The Nits have righted the ship after almost dick-tripping against App State during the first week of the season. Trace McSorley had himself five total touchdowns against Kent State. They got Illinois this weekend, but then Ohio State comes to town and we get to decide which team is Fake News.

3. Iowa (3-0, 0-0)

Yo ho ho! Look at these Hawkeyes, stuffing opposing offenses into Patrick Bateman’s weekend bag and then throwing said bag into the dumpster behind the Panchero’s on Riverside.

Iowa’s offense had its most complete game of the year on Saturday (it was against UNI I know shut up mom) but we’re three-and-oh and neither Michigan school nor Wisconsin can say the same so kindly piss off.

4. Wisconsin (2-1, 0-0)

Poor Badgers. This is what happens when a state full of alcoholics welcomes a bunch of missionaries into their home: the cleaning supplies is dusted off, the cheese isn’t fried — but served on a nice leafy salad — and four hours later we’re thanking our visitors.

Why? You’re not sure, but it feels like the right thing to do.
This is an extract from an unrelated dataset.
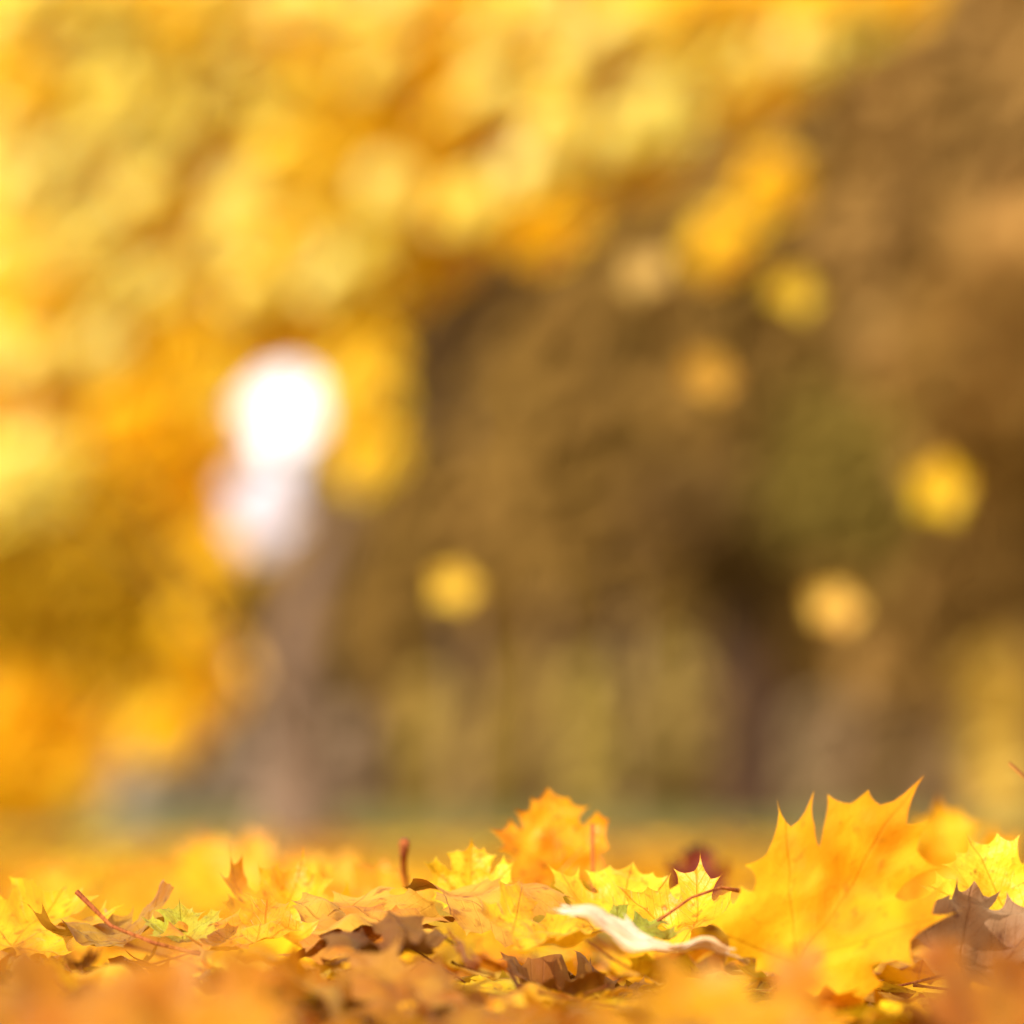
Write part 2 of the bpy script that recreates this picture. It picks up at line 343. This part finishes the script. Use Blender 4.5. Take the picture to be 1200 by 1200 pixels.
hero(207,1110,1050,2.5,(-0.1,0.1,1),(0.2,-1,0.3),0.052,YEL,"golden maple leaf standing behind a larger leaf",cup=.1,fold=.1,curl=.4,wave=.06)
hero(208,1190,1080,2.05,(-0.3,0.3,.6),(0,-1,0.7),0.045,LEM,"lemon yellow maple leaf with sharp pointed lobes",cup=.1,fold=.2,curl=.5,wave=.05)
hero(209,15,1110,2.05,(0.3,0.7,.4),(0,-.8,0.9),0.052,YEL,"bright yellow maple leaf tilted up from litter",cup=.1,fold=.2,curl=.5,wave=.06)
hero(210,150,1105,2.02,(-0.5,0.8,.12),(0,-.4,1),0.052,(.42,.22,.015),"olive brown maple leaf lying on litter",cup=.05,fold=.15,curl=.4,wave=.08,roll=.5,rollang=.3)
hero(211,215,1103,1.98,(-0.1,0.7,.35),(0,-.7,0.9),0.030,(.48,.46,.03),"yellow-green tipped maple leaf between golden leaves",cup=.1,fold=.2,curl=.6,wave=.05,sx=.8)
hero(212,320,1100,2.08,(0.15,0.5,.42),(0.2,-.9,0.7),0.048,(.82,.44,.010),"golden orange maple leaf leaning upward",cup=.2,fold=.1,curl=.4,wave=.07,roll=.5,rollang=.8)
hero(213,815,1045,2.6,(0.1,0.2,1),(0,-1,0.3),0.030,RED,"dark red maple leaf standing behind yellow ones",squat=.8,cup=.2,fold=.2,curl=.5,wave=.08)
hero(214,725,1088,2.05,(0.1,0.5,.35),(0,-.7,0.9),0.044,LEM,"sunlit lemon yellow maple leaf in the litter",cup=.15,fold=.1,curl=.5,wave=.06)
hero(215,815,1097,2.0,(-0.5,0.5,.2),(-.2,-.6,0.9),0.042,YEL,"bright yellow maple leaf with raised tips",cup=.15,fold=.2,curl=.6,wave=.06)
for s_,px,py,d,u in [(216,270,1055,2.9,.056),(241,170,1072,3.1,.046),(242,375,1066,2.8,.046),(243,50,1072,3.0,.042),(244,455,1068,3.2,.040)]:
    hero(s_,px,py,d,(random.uniform(-.3,.3),0.35,.38),(0,-1,0.7),u,random.choice([YEL,LEM,GOLD]),"bright yellow maple leaf standing in the carpet",cup=.2,fold=.1,curl=.4,wave=.06)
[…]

Tune in next week to watch Wisconsin drop to No. 7 in these rankings!

5. Michigan (2-1, 0-0)

I am so off team Michigan it’s not even funny. I don’t care if Shea Patterson was downright surgical against an 0-3 SMU team, or if its third and fourth string running backs combined for nearly 150 yards rushing. I still think this team turtles when it gets to the Big Ten and there isn’t enough lactose in the U.P. to stop that from happening.
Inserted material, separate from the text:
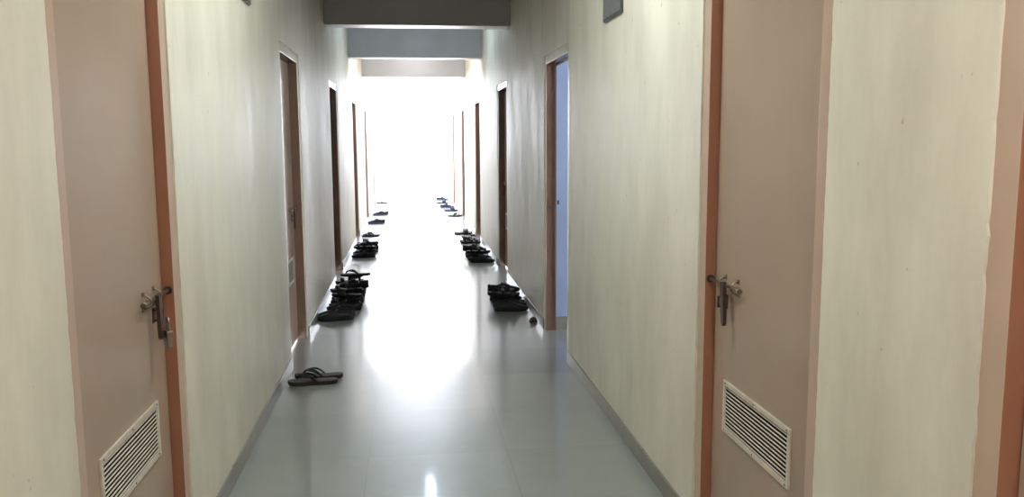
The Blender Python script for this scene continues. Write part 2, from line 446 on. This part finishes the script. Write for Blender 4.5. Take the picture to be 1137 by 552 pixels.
# ------------------------------------------------------------------ room behind the open doorway
RX0, RX1, RY0, RY1 = XR+T, 3.7, 3.3, 6.055
bm = bmesh.new(); box(bm, (RX0, RY0-.12, -.1), (RX1+.12, RY1+.12, 0)); tag(link('floor', bm, M_FLOOR), 'tiled floor of the room behind the open doorway', 'floor', kind='structure')
bm = bmesh.new(); box(bm, (RX0, RY0-.12, 2.9), (RX1+.12, RY1+.12, 3.0)); tag(link('ceiling', bm, M_CEIL), 'ceiling of the room behind the open doorway', 'ceiling', kind='structure')
bm = bmesh.new(); box(bm, (RX0, RY1, 0), (RX1+.12, RY1+.12, 2.9)); tag(link('wall_far', bm, M_ROOM), 'pale blue room wall seen through the open doorway', 'wall', kind='structure')
bm = bmesh.new(); box(bm, (RX0, RY0-.12, 0), (RX1+.12, RY0, 2.9)); tag(link('wall_near', bm, M_ROOM), 'near wall of the pale blue room', 'wall', kind='structure')
bm = bmesh.new(); wy0, wy1, wz0, wz1 = 3.9, 5.6, .9, 2.2
box(bm, (RX1, RY0, 0), (RX1+.12, RY1, wz0)); box(bm, (RX1, RY0, wz1), (RX1+.12, RY1, 2.9)); box(bm, (RX1, RY0, wz0), (RX1+.12, wy0, wz1)); box(bm, (RX1, wy1, wz0), (RX1+.12, RY1, wz1))
tag(link('wall_outer', bm, M_ROOM), 'window wall of the pale blue room', 'wall', kind='structure')
we = empty('window_1', (RX1+.05, (wy0+wy1)/2, wz0)); hw = (wy1-wy0)/2; hh = wz1-wz0
bm = bmesh.new()
for q in (((-.03, -hw, 0), (.03, -hw+.05, hh)), ((-.03, hw-.05, 0), (.03, hw, hh)), ((-.03, -hw+.05, 0), (.03, hw-.05, .05)), ((-.03, -hw+.05, hh-.05), (.03, hw-.05, hh)), ((-.03, -.025, .05), (.03, .025, hh-.05))):
    box(bm, *q, bev=.004)
link('window_frame', bm, M_WINF, we); tag(we, 'window of the room behind the open doorway', 'window', kind='structure')
bm = bmesh.new(); box(bm, (RX0, RY1-.010, 0), (RX1, RY1, .1), bev=.002)
tag(link('baseboard_far', bm, M_SKIRT), 'grey skirting at the foot of the pale blue room wall', 'skirting', kind='structure')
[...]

6. Michigan State (1-1, 0-0)

Michigan State served its bye during week three of the season, for some reason. I doubt the Spartans will learn from their mistakes back from the ASU game, but whatever, the Big Ten is ass and MSU will probably be fine.

7. Minnesota (3-0, 0-0)

It’s only a matter of time until Minnesota realizes starting a walk-on true freshman at quarterback isn’t the best idea.

8. Indiana (3-0, 0-0)

Guys, Indiana might actually have a real quarterback in Peyton Ramsey.
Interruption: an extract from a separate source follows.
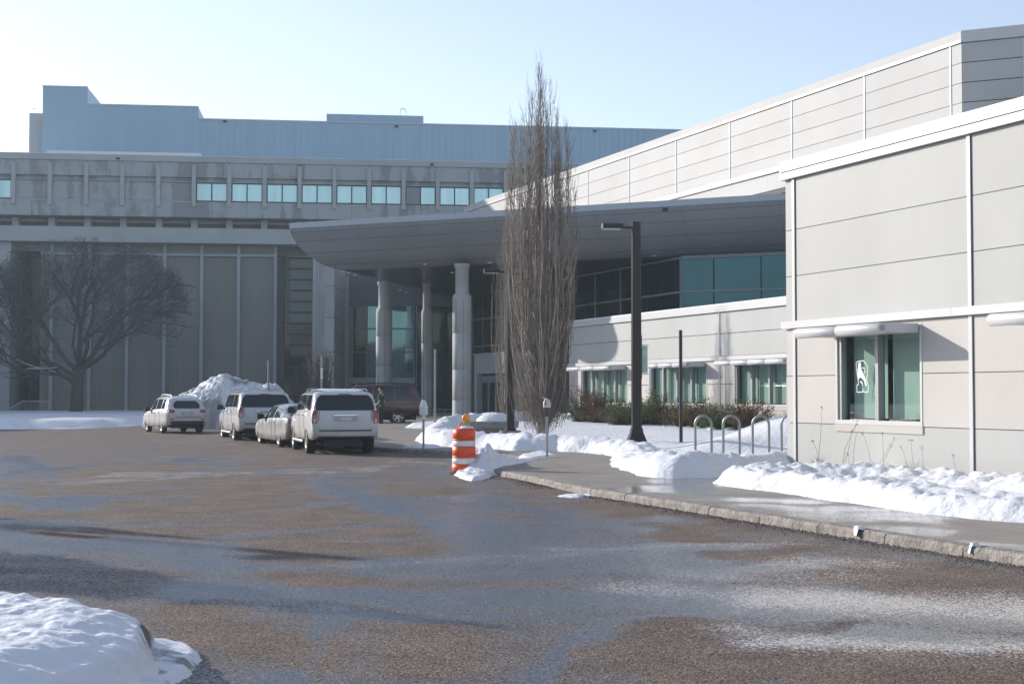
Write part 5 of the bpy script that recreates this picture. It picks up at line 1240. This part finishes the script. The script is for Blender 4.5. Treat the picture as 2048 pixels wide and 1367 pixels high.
# snow topped concrete planter
p = G(984, 875, .25); pl = thing('concrete_planter', 'low concrete planter with flared rim and snow cap beside the second street lamp', 'planter', (p.x, 52, .2), R(-22))
x0, x1 = -.75, .85
m = MB(); m.grid([[(x * s, y * s, z) for x, y in ((-.8, -.5), (.8, -.5), (.8, .5), (-.8, .5))] for s, z in ((.72, -.2), (.74, .32), (1.0, .36), (1.04, .58), (.97, .6))], CONC_D, False, True); m.quad([(-.77, -.48, .6), (.77, -.48, .6), (.77, .48, .6), (-.77, .48, .6)], CONC_D); m.build('basin', pl)
m = MB(); m.grid([[(.06 + .72 * r * cos(a) * (1 + .05 * sin(3 * a)), .46 * r * sin(a), .59 + h) for a in np.linspace(0, 2 * pi, 25)[:-1]] for r, h in ((1.0, 0), (.95, .1), (.75, .2), (.45, .29), (.1, .33), (.001, .33))], SNOW, True, True); m.build('snow_cap', pl)

# ------------------------------------------------------------------ bare trees, built as many thin tapered limbs
BARK = mat('bark_grey', (.26, .235, .205), .85, 0, .25, 9, stretch=(1, 1, .3)); TWIG = mat('twig_brown', (.165, .135, .112), .8, 0, .3, 4); BARK_D = mat('bark_dark', (.075, .062, .058), .9, 0, .25, 6); TWIG_D = mat('twig_dark', (.085, .072, .07), .9)
TWIG_P = mat('twig_pale', (.27, .235, .20), .75, 0, .25, 5)
class Limbs:
    def __init__(s): s.v = []; s.f = []
    def path(s, pts, r0, r1, n=3):
        i0 = len(s.v); N = len(pts)
        for i, p in enumerate(pts):
            d = (pts[min(i + 1, N - 1)] - pts[max(i - 1, 0)]).normalized(); u = d.orthogonal().normalized(); w = d.cross(u); r = r0 + (r1 - r0) * i / (N - 1)
            for k in range(n): a = 2 * pi * k / n; q = p + (u * cos(a) + w * sin(a)) * r; s.v.append((q.x, q.y, q.z))
        for i in range(N - 1):
            for k in range(n):
                a, b = i0 + i * n + k, i0 + i * n + (k + 1) % n; s.f.append((a, b, b + n, a + n))
    def build(s, name, m, parent):
        me = bpy.data.meshes.new(name); me.from_pydata(s.v, [], s.f); me.materials.append(m); me.polygons.foreach_set('use_smooth', [True] * len(s.f)); o = bpy.data.objects.new(name, me); COL.objects.link(o); o.parent = parent; return o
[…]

More likely, however, is the prospect that Ramsey is just another in long string of Zander Diamont’s.

9-11. Northwestern, Purdue, Maryland

Choose your own adventure! Except this adventure is more like a Saw movie where you have to gnaw off your own arm in Ron Zook’s basement if you ever want to see the light of day again.

12. Illinois (2-1, 0-0)

The Illini gave up a 50-yard touchdown with three minutes left in the game to lose to USF in Soldier Field.

You can change the jersey’s, but the Chicago Bears are still the Chicago Bears.

13. Nebraska (0-2, 0-0)

14. Rutger (1-2, 0-1)

Congratulations to Rutger, who allowed Kansas to win its first game against a Power Five team since the bronze age.